Background

OKRs originated from Andy Grove and his process for tracking goals at Intel. John Doerr, a then-salesmen at Intel, carried the OKR framework to his new job at venture capital firm Kleiner Perkins. He introduced OKRs to Google—one of Kleiner Perkin’s investments—who, according to Google co-founder Larry Page, used them to propel 10x growth on multiple occasions. If you want to learn more about how Google uses OKRs, I recommended watching this presentation from Rick Klau and reading John Doerr’s book, Measure What Matters.

An introduction to OKRs

OKR stands for Objectives and Key Results. It's a goal management framework used by companies to implement and execute strategy. Its benefits include improved focus on significant results, increased transparency, and better strategic alignment. An OKR consists of an Objective (the goal) and several Key Results (the outcomes needed to achieve the goal). Initiatives, comprising various projects and tasks, are undertaken to achieve these Key Results. The framework aids in prioritizing, aligning, and measuring work, bridging the gap between strategy and execution, and shifting from an output- to an outcome-based work approach.
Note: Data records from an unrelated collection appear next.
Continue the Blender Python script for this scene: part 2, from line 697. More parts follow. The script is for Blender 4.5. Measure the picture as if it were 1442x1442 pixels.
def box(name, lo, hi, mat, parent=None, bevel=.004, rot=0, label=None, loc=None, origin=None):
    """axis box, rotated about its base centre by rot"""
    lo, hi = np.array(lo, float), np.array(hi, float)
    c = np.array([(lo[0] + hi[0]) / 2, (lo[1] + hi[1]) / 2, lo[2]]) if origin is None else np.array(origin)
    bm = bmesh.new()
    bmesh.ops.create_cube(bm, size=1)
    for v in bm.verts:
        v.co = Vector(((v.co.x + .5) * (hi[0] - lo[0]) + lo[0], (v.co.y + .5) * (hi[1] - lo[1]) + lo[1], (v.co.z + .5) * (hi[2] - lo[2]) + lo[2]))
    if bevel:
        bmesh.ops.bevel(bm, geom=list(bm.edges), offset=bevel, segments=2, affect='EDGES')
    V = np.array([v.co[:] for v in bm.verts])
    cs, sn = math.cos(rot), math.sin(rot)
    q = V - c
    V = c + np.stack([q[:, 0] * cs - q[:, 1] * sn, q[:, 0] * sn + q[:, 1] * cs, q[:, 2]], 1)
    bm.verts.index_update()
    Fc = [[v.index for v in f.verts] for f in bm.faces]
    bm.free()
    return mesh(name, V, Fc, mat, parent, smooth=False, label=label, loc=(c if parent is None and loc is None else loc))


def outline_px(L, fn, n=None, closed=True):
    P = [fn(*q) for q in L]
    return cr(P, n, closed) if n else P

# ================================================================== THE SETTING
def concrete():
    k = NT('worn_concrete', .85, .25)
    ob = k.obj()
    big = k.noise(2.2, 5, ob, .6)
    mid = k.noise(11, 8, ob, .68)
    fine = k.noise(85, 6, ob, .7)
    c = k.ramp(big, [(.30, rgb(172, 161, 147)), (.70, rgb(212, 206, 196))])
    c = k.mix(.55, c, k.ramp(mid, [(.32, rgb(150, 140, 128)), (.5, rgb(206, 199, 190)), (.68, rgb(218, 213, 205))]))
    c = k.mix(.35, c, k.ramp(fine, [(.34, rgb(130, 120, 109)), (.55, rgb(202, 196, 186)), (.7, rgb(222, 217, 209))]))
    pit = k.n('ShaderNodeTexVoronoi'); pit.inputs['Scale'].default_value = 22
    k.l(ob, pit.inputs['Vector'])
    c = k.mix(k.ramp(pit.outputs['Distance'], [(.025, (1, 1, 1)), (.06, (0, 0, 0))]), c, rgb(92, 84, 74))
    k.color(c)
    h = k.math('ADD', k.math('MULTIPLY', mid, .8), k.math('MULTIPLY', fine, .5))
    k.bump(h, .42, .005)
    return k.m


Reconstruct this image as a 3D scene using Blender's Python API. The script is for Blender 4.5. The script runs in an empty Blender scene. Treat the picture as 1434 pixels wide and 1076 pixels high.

OKRs have two main components:

What is an Objective?

An Objective is a future goal or destination, setting a direction but not technical or metric-focused, ensuring clarity for everyone involved. Think of it as a point on a map, a destination like New York. It answers the question “Where do I want to go?”

What is a Key Result?

A Key Result is a measurable outcome needed to reach an Objective. It includes a metric with a starting and target value, acting like a signpost indicating proximity to the Objective. It answers the question “How do I know if I’m getting there?”